Thomas Hobbes described life as “solitary, poor, nasty, brutish, and short.” Unfortunately, Mitch Albom, horrible columnist, is only three of these, and they are not the first two.

It’s not worth dissecting an entire Mitch Albom column. I’ve done it plenty of times already, and it inevitably boils down to Mitch Albom’s bold opposition to death, gravity, people falling off of tall things, Satan, the plague, and a thousand of other obvious things that are demonstrably evil, bad, embarrassing, or otherwise undesirable.

This week he wrote about Antonio Cromartie having eight children by six different women, and did so based on the infamous Hard Knocks clip featuring Cromartie reciting the kids’ names. He also noted that this was bad.

Mitch Albom does not have a Pulitzer Prize, and it is for a good reason: the Pulitzer committee does not give out awards for Obvious Studies, and does not feel that pointing out that fire is bad is worth an award. 

No sane or intelligent person can watch someone talk about having eight kids with six women and think that is a good thing. You’d have to be an idiot to assume that was good, tolerable, or responsible. This is why people laughed at it, because the only alternative is breaking into tears at the horrific condition of the world at any given state in human history.

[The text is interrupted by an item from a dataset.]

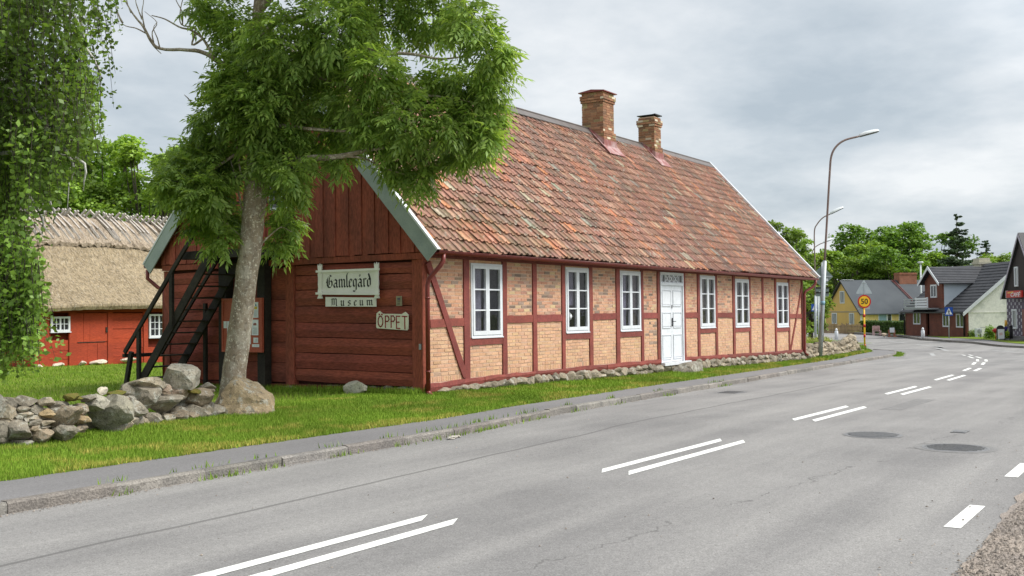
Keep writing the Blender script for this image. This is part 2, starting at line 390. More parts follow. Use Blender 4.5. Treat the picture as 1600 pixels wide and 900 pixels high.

So the only people you write for when you point out that kids should have a father figure, or that you probably shouldn’t be drunk, eighteen, and leaning off a building, are morons who need the obvious pointed out to them. As long as we’re clear on the audience, I’m totally alright with this, but let’s just be clear on who the target audience is here, and that is people so stupid they are at any point in the day seconds away from setting themselves on fire.